Measurements revealed a log-log linear relationship between viscosity and strain rate. As strain rate went to zero, viscosity approached infinity and the material became solid-like. When finite strain was applied, viscosity decreased and the material became plastic. TEM images implied that the Al2O3 samples remained amorphous during deformation and could be considered a supercooled liquid.

The researchers ran atomistic simulations to explore the cause of this unusual behavior. The simulations showed initial plastic deformation caused by density changes in a-Al2O3, but this accounted for less than 2% of the permanent elongation of the axis under tension. The density saturated at around 25% of the total tensile strain and at higher strains the plastic deformation was caused only by viscous creep. In contrast to conventional theory, creep was activated almost solely by the applied load.

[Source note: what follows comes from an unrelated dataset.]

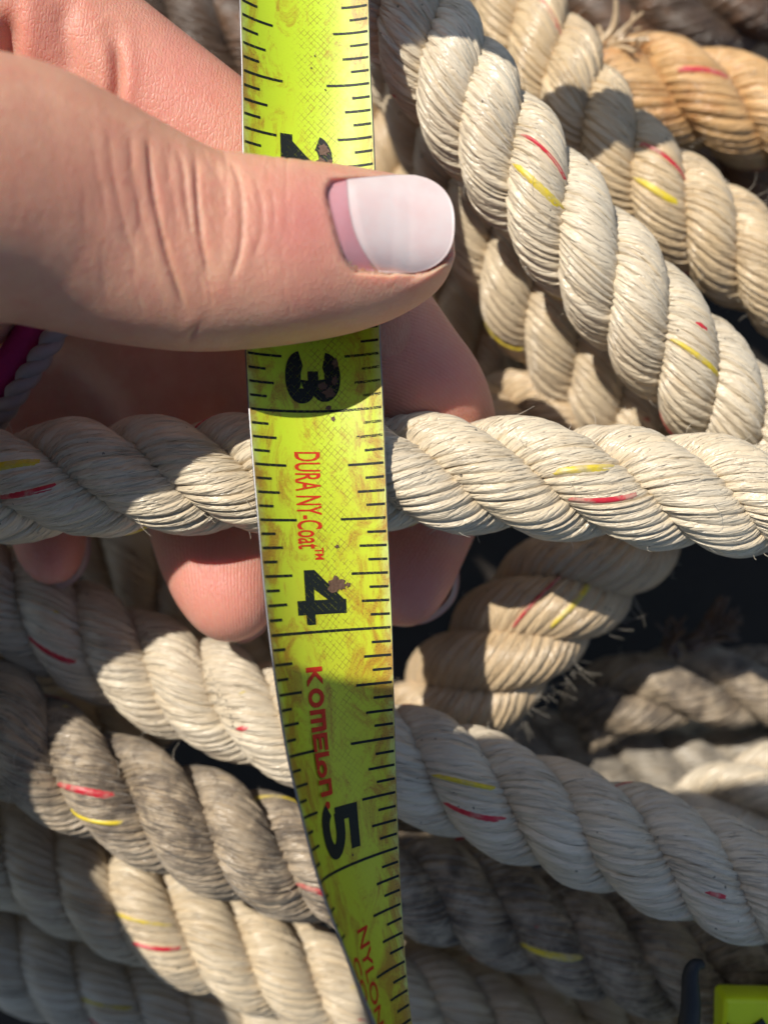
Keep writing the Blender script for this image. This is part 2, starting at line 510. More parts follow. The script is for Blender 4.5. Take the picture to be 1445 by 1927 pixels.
rope("cream rope half in shade below the grimy rope",
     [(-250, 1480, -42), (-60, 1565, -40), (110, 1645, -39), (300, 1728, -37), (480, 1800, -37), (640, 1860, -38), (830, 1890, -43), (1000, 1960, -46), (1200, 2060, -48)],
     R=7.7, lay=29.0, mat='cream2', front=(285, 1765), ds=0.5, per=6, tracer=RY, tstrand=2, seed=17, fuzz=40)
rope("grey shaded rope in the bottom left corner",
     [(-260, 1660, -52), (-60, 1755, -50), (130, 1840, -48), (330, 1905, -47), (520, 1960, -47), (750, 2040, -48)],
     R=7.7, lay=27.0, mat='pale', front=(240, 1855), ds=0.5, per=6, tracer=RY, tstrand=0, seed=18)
rope("deep cream rope peeking out below the grimy rope at bottom right",
     [(700, 1790, -56), (860, 1800, -55), (1020, 1850, -54), (1180, 1930, -54), (1350, 2020, -55)],
     R=7.4, lay=30.0, mat='cream2', theta0=2.4, ds=0.7, per=5, tracer=[('yellow', 4)], seed=19)
rope("deep cream rope at the lower left edge between two ropes",
     [(-260, 1560, -68), (-90, 1670, -64), (20, 1735, -63), (150, 1790, -63), (330, 1800, -66)],
     R=7.4, lay=30.0, mat='cream', theta0=2.0, ds=0.8, per=5, seed=20)
rope("tan rope glimpsed at the left edge above the grimy rope",
     [(-200, 1230, -52), (-20, 1280, -50), (120, 1330, -52), (300, 1420, -58)],
     R=7.2, lay=30.0, mat='tan', theta0=2.0, ds=0.8, per=5, seed=21)
rope("dim tan rope behind the fingertips left of the tape",
     [(120, 960, -60), (230, 1040, -58), (330, 1130, -60), (430, 1180, -62), (600, 1200, -64)],
     R=7.2, lay=30.0, mat='tan', theta0=1.0, ds=0.8, per=5, seed=22)
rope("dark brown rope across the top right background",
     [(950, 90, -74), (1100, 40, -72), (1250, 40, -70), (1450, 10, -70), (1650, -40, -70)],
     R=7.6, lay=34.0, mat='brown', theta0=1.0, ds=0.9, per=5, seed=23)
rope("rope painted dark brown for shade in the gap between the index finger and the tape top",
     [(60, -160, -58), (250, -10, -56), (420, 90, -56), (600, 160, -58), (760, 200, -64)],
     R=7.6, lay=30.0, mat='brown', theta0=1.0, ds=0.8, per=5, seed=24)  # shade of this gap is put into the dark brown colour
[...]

According to the simulations, room-temperature plasticity was facilitated by a bond-switching phenomenon well known in amorphous materials. The load prompted individual aluminum atoms to move into open spaces and replace existing oxygen bonds with bonds to neighboring oxygen atoms. As the number of individual bond-switching events accumulated, weaker local atomic groups yielded and enabled flow across the material.

The striking ductility of room-temperature a-Al2O3 challenges the conventional view of what is possible with amorphous oxide materials according to Morten Smedskjær, an expert on oxide glass materials at Aalborg University in Denmark, who was not associated with this research. He notes that it will be interesting to explore whether mechanical activation can induce bond switching, and therefore plasticity, in other disordered oxides.

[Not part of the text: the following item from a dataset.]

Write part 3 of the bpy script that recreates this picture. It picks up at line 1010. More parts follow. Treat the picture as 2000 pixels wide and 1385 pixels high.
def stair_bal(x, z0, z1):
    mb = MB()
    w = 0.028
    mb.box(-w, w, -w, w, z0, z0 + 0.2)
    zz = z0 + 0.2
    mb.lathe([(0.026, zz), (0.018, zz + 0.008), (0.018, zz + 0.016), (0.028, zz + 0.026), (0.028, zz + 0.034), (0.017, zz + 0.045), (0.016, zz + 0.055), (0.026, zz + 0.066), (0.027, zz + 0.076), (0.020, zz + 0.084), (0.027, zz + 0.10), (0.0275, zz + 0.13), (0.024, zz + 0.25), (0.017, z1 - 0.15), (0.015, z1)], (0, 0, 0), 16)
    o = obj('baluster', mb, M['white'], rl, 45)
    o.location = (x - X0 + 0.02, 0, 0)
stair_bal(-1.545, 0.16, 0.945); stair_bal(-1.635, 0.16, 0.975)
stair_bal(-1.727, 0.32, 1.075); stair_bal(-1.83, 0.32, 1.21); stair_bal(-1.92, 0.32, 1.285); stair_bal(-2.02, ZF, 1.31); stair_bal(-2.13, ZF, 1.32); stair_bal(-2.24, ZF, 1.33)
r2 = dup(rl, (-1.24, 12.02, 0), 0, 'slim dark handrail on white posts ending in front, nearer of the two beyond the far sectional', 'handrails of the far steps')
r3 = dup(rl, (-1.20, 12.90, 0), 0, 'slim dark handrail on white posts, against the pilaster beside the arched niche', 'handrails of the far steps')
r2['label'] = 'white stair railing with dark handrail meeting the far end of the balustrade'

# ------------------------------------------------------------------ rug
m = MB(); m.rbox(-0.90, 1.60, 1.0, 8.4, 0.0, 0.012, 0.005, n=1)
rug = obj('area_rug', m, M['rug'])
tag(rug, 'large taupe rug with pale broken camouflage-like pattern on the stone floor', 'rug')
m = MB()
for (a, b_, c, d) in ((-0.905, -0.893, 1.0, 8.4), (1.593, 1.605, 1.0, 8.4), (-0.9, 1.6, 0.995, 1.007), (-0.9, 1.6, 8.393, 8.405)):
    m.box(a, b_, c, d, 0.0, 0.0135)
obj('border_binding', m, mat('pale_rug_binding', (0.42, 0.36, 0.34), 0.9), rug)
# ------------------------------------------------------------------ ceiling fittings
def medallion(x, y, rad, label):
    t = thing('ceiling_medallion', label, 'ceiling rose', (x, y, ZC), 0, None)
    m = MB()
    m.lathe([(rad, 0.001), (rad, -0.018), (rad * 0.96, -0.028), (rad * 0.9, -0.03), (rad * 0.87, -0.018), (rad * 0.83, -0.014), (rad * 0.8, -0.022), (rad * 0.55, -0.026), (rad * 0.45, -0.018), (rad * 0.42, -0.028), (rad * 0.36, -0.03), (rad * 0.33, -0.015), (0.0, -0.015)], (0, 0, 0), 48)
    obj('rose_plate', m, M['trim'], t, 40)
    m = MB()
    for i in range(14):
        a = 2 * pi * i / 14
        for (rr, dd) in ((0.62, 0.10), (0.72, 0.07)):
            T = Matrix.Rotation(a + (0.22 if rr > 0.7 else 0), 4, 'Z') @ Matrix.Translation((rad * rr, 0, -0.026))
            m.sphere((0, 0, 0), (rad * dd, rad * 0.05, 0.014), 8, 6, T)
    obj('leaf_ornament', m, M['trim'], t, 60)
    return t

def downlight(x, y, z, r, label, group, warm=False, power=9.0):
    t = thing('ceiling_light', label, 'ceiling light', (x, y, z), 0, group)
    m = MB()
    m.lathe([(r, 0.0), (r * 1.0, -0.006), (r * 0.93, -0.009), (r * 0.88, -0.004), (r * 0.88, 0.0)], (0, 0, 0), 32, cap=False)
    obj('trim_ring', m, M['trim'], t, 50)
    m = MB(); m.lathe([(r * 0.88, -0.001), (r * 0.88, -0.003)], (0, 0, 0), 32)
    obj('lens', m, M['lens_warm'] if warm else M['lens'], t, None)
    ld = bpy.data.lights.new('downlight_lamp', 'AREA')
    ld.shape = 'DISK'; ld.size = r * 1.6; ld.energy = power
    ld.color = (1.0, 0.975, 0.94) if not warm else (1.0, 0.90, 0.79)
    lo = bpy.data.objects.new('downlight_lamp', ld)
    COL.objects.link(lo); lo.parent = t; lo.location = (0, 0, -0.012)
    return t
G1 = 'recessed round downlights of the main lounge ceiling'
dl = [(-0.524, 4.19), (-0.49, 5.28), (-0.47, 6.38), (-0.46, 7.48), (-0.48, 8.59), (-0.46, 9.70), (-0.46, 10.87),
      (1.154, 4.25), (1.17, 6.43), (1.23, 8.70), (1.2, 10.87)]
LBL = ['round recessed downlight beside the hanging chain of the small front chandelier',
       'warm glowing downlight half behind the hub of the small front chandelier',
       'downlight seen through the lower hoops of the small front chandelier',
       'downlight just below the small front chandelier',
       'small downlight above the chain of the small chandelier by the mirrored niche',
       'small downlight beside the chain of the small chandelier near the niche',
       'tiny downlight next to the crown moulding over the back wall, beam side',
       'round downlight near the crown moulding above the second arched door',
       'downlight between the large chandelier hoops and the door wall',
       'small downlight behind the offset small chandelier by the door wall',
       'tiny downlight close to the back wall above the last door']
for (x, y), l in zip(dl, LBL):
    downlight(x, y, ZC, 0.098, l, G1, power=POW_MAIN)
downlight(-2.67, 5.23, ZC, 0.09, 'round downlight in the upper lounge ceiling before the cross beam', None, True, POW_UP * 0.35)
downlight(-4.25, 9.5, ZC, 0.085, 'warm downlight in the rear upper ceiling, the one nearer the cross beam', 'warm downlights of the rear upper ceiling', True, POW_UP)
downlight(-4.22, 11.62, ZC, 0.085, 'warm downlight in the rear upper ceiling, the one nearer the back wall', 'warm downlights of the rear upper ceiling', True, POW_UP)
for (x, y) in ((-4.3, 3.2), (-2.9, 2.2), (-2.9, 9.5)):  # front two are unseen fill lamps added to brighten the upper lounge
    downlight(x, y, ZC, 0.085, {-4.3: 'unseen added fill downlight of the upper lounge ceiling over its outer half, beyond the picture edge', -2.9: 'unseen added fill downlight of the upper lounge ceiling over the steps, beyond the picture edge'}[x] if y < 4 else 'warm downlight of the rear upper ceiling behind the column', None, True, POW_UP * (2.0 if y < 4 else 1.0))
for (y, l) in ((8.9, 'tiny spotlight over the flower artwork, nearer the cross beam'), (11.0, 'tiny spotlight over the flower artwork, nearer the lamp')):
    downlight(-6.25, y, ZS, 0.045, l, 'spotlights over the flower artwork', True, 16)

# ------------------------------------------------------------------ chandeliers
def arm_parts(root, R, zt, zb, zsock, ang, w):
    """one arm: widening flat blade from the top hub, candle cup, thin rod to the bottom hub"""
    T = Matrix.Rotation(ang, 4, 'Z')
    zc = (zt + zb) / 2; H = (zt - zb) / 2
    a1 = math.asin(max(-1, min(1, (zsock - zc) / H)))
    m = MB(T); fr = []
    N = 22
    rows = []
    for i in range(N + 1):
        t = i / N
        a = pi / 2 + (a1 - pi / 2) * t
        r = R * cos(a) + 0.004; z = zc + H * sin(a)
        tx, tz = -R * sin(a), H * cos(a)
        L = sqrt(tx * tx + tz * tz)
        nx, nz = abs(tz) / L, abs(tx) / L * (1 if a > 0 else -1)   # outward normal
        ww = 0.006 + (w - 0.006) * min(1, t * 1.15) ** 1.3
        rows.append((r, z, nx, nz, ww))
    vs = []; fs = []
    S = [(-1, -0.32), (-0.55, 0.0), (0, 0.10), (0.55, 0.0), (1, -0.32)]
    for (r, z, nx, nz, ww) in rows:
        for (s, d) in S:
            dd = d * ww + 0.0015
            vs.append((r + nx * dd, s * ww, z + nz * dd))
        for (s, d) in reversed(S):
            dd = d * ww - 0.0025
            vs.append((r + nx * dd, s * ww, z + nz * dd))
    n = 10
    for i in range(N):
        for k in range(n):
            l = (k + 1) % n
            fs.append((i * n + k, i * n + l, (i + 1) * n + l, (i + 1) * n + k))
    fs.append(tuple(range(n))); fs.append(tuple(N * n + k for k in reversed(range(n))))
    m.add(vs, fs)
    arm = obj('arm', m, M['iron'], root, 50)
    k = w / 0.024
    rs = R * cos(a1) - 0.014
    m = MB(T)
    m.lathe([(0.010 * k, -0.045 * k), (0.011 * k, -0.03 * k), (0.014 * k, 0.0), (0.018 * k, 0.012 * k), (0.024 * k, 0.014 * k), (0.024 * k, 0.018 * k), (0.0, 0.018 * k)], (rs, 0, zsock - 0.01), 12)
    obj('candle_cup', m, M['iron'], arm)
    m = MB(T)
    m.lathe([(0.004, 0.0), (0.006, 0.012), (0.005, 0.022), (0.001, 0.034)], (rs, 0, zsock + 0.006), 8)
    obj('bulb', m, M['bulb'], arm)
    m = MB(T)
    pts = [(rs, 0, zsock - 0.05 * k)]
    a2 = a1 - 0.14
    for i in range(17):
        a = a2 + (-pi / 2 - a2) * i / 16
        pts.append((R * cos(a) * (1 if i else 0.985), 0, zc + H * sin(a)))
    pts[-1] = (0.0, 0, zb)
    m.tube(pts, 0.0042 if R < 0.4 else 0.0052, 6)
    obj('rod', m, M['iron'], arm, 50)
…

The atomistic simulations spotlight likely requirements for plasticity in oxide glasses at room temperature. According to the research team, bond switching between neighboring atoms is facilitated by low effective activation energy and high atomic density—both of which hold in a-Al2O3. Furthermore, fractures are often initiated at the locations of defects and cavities, so a flawless material is key.

Frankberg, now a Marie Curie Research Fellow at the Instituto Italiano de Tecnologia, and his collaborators are currently studying this process in detail, working toward a comprehensive theory that would enable researchers to predict which glasses might exhibit plasticity at room temperature. “At this point we still don’t have enough knowledge to make direct predictions,” Frankberg says. “And that means we don’t have a full theory yet.”

Room-temperature ductile oxide glasses have wide-ranging potential in areas ranging from flexible electronics to batteries and displays, but that requires significant scaling. There are no theoretical restrictions to scaling, according to the researchers. “Instead, the challenge appears fully technological, given that we lack processing technology that could produce such flaw-free amorphous materials at a macroscopic scale,” the authors wrote. According to Frankberg, tackling this challenge will likely require a community effort that involves academic and industry research teams.